Im Rahmen unserer Prüfung stellten wir zudem fest, dass teilweise Fälle gespeichert waren, die allein aufgrund der vorliegenden Einstellungsverfügung der Staatsanwaltschaft hätten gelöscht werden müssen. So ging in einem Fall aus der Einstellungsverfügung hervor, dass der Straftatbestand gar nicht erfüllt und das Verhalten strafrechtlich nicht zu beanstanden war. In einer anderen Mitteilung hieß es „Die Überprüfung durch die Ermittlungsbehörde ergab bislang keine greifbaren Anhaltspunkte für Straftaten. (..)“ In einer anderen Mitteilung der Staatsanwaltschaft, über fünf Jahre nach einem begangenen Diebstahl, wurde mitgeteilt, dass die Tat bereits verjährt und die Ahndung der Tat deshalb ausgeschlossen sei. Bei diesem Hinweis hätte eigentlich auffallen müssen, dass auch die festgesetzte fünfjährige Laufzeit für die POLAS-Speicherung abgelaufen war.
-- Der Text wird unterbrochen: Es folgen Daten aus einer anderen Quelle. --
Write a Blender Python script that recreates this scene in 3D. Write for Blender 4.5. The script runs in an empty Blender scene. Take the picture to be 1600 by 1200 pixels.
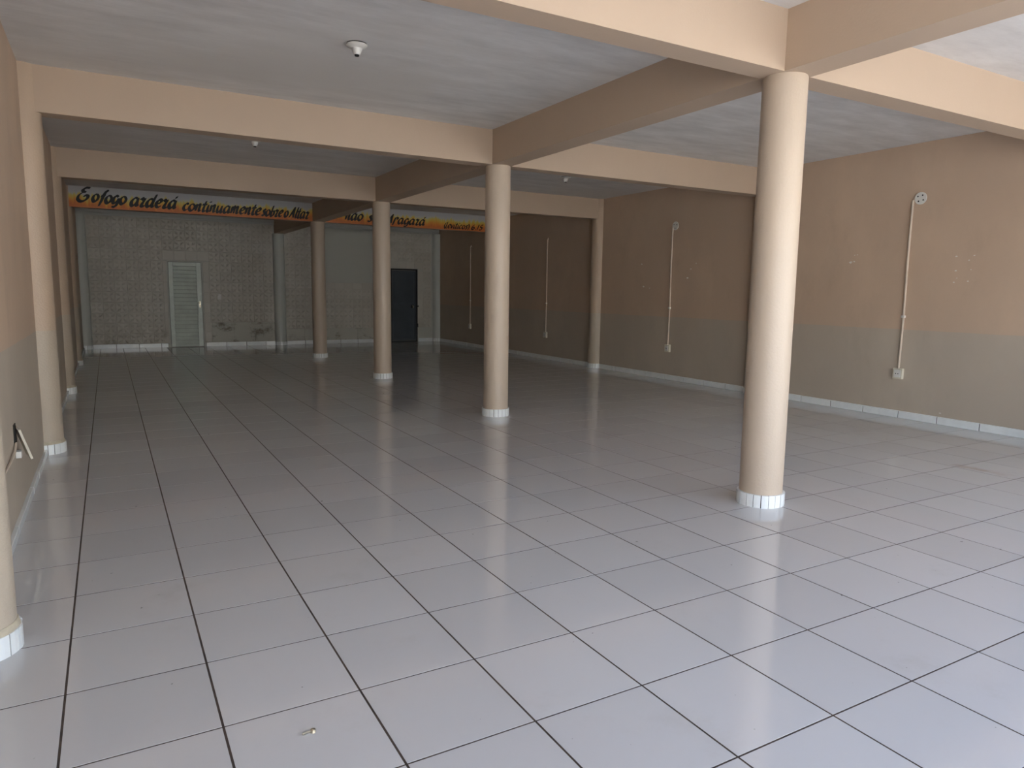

Das Ergebnis unserer Kontrolle zeigt, dass in Bezug auf die Einhaltung rechtlicher Vorgaben bei den polizeilichen Speicherungen in vielerlei Hinsicht Mängel bestehen. Die uns zur Prüfung vorgelegten Akten wurden alle in den Jahren 2007 bis 2011 in POLAS erfasst. Die Frage ist, ob sich in den vergangenen Jahren an den festgestellten Problemen etwas verändert hat. Wir haben deshalb beim Landeskriminalamt bezüglich der aktuellen Regelungen zum Löschverfahren in POLAS sowie der aktuellen Eingabemodalitäten hinsichtlich der Speicherfristenauswahl bei gleichzeitiger KAN-Relevanz um Auskunft ersucht. Die Antwort steht noch aus. Die Problematik bei fehlender Dokumentation der Wiederholungsgefahr im Hinblick auf die Rechtmäßigkeit der Datenspeicherungen in POLAS hatten wir bereits im Rahmen unserer Kontrolle der „Falldatei Rauschgift“ im Jahr 2016 angesprochen. Wir gehen davon aus, dass die rechtlichen Anforderungen zwischenzeitlich bis auf die Sachbearbeiterebene umgesetzt wurden und bei der Erfassung in POLAS auch Beachtung finden. Die Polizei ist gefordert, technische sowie didaktische Maßnahmen zu finden, um die Rechtmäßigkeit polizeilicher Speicherungen für die Zukunft zu garantieren und Missstände bei bestehenden Speicherungen zu beheben.